Begin Available records

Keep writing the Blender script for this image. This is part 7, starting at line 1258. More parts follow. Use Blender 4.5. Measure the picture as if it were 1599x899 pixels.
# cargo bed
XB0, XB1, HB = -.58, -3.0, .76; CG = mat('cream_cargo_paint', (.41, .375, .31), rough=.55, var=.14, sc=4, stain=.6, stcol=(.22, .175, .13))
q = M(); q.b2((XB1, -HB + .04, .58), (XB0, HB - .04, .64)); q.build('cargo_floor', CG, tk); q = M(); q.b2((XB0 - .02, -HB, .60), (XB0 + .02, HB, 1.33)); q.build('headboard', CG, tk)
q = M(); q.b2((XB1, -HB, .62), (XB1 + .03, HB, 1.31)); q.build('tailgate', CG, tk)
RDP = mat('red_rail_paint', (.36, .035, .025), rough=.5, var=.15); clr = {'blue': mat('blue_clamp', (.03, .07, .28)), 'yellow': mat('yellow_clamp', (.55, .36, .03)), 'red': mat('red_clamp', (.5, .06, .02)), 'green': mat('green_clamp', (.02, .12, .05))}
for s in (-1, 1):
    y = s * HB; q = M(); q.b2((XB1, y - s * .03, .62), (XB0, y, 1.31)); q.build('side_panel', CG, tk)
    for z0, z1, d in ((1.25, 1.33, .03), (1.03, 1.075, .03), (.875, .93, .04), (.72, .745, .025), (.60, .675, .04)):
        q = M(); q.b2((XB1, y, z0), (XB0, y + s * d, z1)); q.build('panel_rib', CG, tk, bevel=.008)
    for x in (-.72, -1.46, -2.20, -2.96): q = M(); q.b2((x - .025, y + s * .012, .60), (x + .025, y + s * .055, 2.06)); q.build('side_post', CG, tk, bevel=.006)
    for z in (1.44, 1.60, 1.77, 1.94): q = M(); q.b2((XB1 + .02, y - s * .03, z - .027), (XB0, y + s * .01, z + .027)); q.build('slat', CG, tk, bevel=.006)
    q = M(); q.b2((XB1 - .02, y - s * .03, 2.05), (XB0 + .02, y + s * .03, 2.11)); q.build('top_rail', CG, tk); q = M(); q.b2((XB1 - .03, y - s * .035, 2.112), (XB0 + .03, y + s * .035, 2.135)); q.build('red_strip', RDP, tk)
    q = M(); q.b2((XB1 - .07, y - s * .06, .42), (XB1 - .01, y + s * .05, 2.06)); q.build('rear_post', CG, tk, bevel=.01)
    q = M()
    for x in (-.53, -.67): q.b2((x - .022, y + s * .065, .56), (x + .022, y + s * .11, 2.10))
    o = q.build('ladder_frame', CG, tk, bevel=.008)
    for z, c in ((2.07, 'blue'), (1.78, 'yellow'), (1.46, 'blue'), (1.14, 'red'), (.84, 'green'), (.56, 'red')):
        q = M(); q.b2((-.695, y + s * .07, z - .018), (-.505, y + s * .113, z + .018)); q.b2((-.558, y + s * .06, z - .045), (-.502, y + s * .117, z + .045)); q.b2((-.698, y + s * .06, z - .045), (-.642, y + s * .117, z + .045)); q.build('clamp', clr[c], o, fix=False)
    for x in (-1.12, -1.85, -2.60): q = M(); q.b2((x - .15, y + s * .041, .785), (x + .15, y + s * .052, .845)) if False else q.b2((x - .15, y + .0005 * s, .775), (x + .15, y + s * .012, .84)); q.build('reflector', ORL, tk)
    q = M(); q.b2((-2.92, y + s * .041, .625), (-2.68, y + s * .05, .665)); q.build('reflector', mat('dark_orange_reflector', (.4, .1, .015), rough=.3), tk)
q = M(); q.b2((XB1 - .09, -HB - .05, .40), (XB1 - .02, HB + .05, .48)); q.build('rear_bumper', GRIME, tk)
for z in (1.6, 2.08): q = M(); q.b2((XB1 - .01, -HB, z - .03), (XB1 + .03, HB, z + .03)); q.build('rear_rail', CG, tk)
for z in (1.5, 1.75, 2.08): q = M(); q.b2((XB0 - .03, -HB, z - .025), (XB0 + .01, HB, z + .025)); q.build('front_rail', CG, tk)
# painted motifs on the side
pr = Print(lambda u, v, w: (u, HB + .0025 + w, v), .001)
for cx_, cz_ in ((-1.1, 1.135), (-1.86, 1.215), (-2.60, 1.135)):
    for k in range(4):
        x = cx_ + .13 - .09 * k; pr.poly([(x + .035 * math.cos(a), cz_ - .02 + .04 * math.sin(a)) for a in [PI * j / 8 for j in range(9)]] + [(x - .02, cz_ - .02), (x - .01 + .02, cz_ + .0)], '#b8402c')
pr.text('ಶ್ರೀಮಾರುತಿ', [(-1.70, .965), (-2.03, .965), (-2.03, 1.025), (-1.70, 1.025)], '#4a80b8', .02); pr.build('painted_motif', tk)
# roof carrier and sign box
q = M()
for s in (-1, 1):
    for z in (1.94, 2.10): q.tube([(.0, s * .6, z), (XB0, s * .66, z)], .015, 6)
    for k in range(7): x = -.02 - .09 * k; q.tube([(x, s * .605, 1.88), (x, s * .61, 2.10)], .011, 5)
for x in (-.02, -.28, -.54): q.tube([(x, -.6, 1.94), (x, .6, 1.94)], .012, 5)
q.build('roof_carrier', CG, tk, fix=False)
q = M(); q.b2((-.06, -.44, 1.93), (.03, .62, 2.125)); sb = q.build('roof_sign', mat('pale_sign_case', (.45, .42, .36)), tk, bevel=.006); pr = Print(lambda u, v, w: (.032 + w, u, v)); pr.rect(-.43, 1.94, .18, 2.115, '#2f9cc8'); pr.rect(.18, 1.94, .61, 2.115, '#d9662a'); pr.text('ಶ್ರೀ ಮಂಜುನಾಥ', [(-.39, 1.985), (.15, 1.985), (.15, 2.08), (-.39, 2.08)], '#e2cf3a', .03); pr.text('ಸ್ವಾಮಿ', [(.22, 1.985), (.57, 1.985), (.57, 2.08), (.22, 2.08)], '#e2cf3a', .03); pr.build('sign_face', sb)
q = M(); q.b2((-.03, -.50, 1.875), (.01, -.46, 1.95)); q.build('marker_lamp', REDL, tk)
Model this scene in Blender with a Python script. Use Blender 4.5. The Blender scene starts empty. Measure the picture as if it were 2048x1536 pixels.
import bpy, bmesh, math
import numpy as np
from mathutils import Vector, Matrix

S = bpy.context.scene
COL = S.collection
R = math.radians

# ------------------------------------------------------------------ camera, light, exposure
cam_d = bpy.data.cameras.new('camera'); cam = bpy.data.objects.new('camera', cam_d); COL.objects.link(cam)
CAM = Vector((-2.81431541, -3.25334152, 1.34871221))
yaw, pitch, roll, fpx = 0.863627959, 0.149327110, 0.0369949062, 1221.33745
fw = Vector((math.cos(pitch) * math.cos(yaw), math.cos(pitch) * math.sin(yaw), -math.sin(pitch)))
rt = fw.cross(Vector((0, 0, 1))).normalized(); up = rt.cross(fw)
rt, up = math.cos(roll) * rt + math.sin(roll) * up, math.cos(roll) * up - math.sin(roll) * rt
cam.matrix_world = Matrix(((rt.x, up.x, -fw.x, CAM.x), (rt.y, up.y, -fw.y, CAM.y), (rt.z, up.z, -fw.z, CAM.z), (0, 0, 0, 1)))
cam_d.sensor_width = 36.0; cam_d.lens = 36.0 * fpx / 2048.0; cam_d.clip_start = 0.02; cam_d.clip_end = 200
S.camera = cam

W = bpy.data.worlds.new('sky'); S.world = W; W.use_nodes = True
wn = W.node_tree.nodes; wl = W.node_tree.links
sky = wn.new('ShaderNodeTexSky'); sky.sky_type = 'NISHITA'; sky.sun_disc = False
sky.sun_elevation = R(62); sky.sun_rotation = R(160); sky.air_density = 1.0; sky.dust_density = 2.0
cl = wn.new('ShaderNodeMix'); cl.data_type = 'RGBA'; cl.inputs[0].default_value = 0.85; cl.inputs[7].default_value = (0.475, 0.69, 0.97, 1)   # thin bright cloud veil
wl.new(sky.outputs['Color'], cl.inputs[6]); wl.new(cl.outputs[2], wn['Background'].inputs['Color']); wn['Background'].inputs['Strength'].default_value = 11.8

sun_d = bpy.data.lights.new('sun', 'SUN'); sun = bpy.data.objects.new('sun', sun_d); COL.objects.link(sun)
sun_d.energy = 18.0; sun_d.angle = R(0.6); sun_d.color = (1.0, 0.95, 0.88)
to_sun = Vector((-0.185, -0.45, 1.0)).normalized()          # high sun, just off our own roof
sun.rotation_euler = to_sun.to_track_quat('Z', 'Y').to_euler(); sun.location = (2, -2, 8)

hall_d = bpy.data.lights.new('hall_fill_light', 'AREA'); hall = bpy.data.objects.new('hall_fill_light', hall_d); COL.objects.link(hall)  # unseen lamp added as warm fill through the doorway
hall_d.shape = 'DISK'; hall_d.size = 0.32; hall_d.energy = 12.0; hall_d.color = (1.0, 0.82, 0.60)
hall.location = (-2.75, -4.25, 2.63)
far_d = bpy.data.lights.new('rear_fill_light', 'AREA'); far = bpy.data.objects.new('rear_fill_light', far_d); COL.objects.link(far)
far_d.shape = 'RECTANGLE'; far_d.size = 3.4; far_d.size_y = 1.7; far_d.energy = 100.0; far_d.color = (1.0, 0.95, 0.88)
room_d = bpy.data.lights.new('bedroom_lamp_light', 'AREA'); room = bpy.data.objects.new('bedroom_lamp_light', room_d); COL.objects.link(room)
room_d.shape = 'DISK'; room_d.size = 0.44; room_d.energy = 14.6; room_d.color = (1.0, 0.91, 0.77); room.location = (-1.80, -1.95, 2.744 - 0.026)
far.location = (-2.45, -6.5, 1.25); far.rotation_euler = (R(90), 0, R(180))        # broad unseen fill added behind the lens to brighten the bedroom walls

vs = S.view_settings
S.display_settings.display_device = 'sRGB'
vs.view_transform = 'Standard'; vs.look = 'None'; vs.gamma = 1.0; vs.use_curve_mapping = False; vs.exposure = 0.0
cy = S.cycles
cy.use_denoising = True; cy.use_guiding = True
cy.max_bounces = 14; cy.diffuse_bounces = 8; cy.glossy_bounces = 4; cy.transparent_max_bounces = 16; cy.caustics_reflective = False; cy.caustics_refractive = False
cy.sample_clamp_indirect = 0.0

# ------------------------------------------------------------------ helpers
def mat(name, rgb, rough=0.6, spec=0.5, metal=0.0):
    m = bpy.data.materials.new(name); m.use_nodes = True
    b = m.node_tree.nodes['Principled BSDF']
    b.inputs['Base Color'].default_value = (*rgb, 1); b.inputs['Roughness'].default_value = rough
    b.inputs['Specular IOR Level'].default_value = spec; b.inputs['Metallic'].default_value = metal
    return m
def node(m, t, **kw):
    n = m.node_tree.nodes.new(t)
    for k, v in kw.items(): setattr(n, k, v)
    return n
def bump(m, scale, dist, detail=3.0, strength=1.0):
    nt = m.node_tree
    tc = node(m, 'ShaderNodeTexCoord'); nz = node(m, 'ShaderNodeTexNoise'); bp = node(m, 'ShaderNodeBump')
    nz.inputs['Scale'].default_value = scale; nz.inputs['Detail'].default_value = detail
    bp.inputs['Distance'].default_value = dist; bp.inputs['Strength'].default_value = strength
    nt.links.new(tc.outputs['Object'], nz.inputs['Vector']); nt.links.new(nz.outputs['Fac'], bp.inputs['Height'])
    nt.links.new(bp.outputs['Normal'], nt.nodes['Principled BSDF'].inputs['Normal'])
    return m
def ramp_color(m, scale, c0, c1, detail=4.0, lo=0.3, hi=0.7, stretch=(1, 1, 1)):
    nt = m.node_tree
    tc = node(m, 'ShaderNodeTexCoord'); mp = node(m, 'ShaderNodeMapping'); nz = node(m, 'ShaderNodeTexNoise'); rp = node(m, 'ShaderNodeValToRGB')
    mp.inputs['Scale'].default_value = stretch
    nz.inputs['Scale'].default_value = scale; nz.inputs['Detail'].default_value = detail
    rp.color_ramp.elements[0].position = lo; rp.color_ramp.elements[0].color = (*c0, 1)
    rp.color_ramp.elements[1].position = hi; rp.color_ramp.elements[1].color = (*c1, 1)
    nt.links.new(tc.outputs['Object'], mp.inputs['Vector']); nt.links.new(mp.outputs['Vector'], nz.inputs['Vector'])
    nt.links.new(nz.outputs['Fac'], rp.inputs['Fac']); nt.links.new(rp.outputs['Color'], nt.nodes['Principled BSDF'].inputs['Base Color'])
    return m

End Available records

### Problem to solve
Repeat, exactly as they stand above, the lines from the line with "Model this scene" to the line with "S.camera = cam", both lines included.

### Answer for the task
Model this scene in Blender with a Python script. Use Blender 4.5. The Blender scene starts empty. Measure the picture as if it were 2048x1536 pixels.
import bpy, bmesh, math
import numpy as np
from mathutils import Vector, Matrix

S = bpy.context.scene
COL = S.collection
R = math.radians

# ------------------------------------------------------------------ camera, light, exposure
cam_d = bpy.data.cameras.new('camera'); cam = bpy.data.objects.new('camera', cam_d); COL.objects.link(cam)
CAM = Vector((-2.81431541, -3.25334152, 1.34871221))
yaw, pitch, roll, fpx = 0.863627959, 0.149327110, 0.0369949062, 1221.33745
fw = Vector((math.cos(pitch) * math.cos(yaw), math.cos(pitch) * math.sin(yaw), -math.sin(pitch)))
rt = fw.cross(Vector((0, 0, 1))).normalized(); up = rt.cross(fw)
rt, up = math.cos(roll) * rt + math.sin(roll) * up, math.cos(roll) * up - math.sin(roll) * rt
cam.matrix_world = Matrix(((rt.x, up.x, -fw.x, CAM.x), (rt.y, up.y, -fw.y, CAM.y), (rt.z, up.z, -fw.z, CAM.z), (0, 0, 0, 1)))
cam_d.sensor_width = 36.0; cam_d.lens = 36.0 * fpx / 2048.0; cam_d.clip_start = 0.02; cam_d.clip_end = 200
S.camera = cam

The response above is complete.